By Michael Patrick O’Brien–
At various times in my life, I have been both a Republican and a Democrat. With this bipartisan (some might say confused) background, I read with great interest when New York Cardinal Timothy Dolan recently published a Wall Street Journal Op Ed expressing disappointment with the current Democratic party (https://www.wsj.com/articles/the-democrats-abandon-catholics-1521761348). Perhaps what the good Cardinal really meant to say is what I often have felt– members of both political parties have disappointed me, but sometimes they have given me hope too.
Of all people, an evangelical named Michael Gerson explains how difficult it is to align today’s political tribes and ideologies with Catholic social thought and teaching. Gerson is a former speechwriter for President George W. Bush and his recent article in The Atlantic magazine discusses the interesting and complex relationship today between Evangelicals and President Donald Trump. (See https://www.theatlantic.com/magazine/archive/2018/04/the-last-temptation/554066/)

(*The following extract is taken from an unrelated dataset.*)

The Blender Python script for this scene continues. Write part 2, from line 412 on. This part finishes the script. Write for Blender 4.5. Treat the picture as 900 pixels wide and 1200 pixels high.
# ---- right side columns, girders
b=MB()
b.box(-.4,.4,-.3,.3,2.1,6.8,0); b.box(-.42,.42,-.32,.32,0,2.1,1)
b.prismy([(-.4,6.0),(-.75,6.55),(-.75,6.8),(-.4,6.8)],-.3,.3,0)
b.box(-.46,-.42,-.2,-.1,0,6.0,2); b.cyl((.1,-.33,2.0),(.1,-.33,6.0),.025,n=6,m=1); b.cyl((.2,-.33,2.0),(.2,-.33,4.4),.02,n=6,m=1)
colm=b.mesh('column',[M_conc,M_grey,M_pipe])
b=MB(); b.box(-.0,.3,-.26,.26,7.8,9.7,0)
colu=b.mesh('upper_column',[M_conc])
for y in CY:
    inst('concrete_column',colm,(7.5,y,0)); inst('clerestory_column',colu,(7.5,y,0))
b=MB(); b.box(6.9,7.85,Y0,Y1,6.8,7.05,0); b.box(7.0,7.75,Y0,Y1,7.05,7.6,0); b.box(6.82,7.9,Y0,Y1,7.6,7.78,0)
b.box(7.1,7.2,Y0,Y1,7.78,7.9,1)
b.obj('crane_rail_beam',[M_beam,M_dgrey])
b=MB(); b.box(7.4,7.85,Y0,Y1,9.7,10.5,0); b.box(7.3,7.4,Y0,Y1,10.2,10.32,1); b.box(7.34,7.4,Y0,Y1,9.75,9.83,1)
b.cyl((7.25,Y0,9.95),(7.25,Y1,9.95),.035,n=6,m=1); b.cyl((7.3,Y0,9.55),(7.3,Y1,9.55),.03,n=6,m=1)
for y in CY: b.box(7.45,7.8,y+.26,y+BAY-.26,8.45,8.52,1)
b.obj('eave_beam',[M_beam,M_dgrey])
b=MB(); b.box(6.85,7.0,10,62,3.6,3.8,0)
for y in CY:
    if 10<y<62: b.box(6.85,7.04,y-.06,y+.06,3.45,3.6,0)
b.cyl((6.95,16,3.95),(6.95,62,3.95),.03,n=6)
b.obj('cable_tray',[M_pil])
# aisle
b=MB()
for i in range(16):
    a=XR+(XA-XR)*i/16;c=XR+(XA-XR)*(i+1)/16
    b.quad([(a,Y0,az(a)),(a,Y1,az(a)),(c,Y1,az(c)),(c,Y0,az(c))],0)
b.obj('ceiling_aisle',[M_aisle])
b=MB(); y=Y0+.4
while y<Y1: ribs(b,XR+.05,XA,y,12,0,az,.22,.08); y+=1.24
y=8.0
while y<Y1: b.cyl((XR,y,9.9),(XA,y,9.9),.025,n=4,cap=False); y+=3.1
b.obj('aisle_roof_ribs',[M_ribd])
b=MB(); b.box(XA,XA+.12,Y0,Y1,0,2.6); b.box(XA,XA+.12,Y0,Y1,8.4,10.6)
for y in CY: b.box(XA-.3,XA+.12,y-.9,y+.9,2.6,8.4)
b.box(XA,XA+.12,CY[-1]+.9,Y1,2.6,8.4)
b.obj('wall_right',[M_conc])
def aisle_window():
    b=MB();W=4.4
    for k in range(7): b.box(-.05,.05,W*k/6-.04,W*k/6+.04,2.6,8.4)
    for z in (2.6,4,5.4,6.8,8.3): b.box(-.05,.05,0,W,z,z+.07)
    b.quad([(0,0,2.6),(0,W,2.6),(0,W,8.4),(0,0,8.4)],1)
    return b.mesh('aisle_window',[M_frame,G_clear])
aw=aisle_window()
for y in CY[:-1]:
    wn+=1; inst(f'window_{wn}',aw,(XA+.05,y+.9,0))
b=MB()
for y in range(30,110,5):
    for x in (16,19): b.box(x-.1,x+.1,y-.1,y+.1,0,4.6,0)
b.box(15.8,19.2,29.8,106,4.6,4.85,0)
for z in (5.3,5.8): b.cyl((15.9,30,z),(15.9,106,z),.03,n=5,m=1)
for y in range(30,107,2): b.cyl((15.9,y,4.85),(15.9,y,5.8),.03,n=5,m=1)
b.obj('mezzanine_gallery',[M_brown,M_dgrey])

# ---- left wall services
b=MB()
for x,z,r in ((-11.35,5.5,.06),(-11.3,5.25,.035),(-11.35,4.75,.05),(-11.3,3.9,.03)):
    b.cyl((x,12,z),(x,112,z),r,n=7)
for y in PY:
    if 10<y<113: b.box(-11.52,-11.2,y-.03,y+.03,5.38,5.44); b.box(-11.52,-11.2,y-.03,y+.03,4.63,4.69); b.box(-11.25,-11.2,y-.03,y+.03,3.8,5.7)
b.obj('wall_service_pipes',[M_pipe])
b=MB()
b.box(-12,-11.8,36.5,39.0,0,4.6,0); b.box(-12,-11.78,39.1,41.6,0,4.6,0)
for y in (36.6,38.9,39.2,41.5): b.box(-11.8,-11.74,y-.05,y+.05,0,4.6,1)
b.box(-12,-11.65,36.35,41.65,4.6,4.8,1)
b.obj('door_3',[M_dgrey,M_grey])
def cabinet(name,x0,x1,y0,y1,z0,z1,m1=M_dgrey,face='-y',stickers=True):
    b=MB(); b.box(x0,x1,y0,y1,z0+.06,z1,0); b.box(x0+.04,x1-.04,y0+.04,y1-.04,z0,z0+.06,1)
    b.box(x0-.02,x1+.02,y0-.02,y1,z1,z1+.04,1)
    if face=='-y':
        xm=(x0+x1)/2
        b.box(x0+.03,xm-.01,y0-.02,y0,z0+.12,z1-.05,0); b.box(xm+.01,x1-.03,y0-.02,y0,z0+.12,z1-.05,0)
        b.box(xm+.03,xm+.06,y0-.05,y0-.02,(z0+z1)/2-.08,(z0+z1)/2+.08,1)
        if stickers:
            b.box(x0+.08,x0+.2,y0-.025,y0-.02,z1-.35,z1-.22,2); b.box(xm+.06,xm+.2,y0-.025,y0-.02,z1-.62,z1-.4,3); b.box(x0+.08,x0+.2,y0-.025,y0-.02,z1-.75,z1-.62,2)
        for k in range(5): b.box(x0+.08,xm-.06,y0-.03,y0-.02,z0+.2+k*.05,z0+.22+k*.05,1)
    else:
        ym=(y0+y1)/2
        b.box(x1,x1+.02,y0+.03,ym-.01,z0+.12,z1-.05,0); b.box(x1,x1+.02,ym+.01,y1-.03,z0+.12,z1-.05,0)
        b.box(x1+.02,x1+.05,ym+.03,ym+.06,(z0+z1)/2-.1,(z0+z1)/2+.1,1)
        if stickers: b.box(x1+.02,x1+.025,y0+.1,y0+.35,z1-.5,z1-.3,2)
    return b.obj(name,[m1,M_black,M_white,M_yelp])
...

On Catholics, Gerson wrote: “Catholic social thought includes a commitment to solidarity, whereby justice in a society is measured by the treatment of its weakest and most vulnerable members. And it incorporates the principle of subsidiarity—the idea that human needs are best met by small and local institutions (though higher-order institutions have a moral responsibility to intervene when local ones fail). In practice, this acts as an ‘if, then’ requirement for Catholics, splendidly complicating their politics: If you want to call yourself pro-life on abortion, then you have to oppose the dehumanization of migrants. If you criticize the devaluation of life by euthanasia, then you must criticize the devaluation of life by racism. If you want to be regarded as pro-family, then you have to support access to health care. And vice versa. The doctrinal whole requires a broad, consistent view of justice, which—when it is faithfully applied—cuts across the categories and clichés of American politics. Of course, American Catholics routinely ignore Catholic social thought. But at least they have it.” (Emphasis added)
This is exactly what my friend and fellow blogger Jean Welch Hill has said for years. For example, before the 2016 presidential election, she lamented: “One political candidate appears to oppose abortion, but would leave thousands of refugees to die in war-torn countries and send thousands more back to countries plagued by violence. One would care for the refugees, but is an adamant supporter of the “right to choose.” For whom should Catholics vote?” (see Intermountain Catholic http://icatholic.dioslc.org/article/in-upcoming-election-for-whom-should-catholics-vote-9389289).
The United States Conference of Catholic Bishops, of which Cardinal Dolan is a part, has said: “Unfortunately, politics in our country often can be a contest of powerful interests, partisan attacks, sound bites, and media hype. The Church calls for a different kind of political engagement: one shaped by the moral convictions of well-formed consciences and focused on the dignity of every human being, the pursuit of the common good, and the protection of the weak and the vulnerable…. As citizens, we should be guided more by our moral convictions than by our attachment to a political party or interest group….The Church is involved in the political process but is not partisan. The Church cannot champion any candidate or party.” (http://www.usccb.org/issues-and-action/faithful-citizenship/forming-consciences-for-faithful-citizenship-part-one.cfm)
In other words, both major American political parties always will disappoint Catholics in one way or another. It is never easy to escape from tribal instincts, and today politics is nothing if not tribal. In response, one of the best things we Catholics can and should do is not add insult to injury, i.e. we should refrain, as we move about our various church and non-church communities, from adding our own lighter fluid to the already-burning political ideological bonfire. We can focus on the dignity of every human being, the pursuit of the common good, and the protection of the weak and the vulnerable while also remembering the hymn I was taught in Catholic schools and sang as a child: “Where charity and love prevail, there God is ever found, brought here together by Christ’s love, by love are we thus bound.”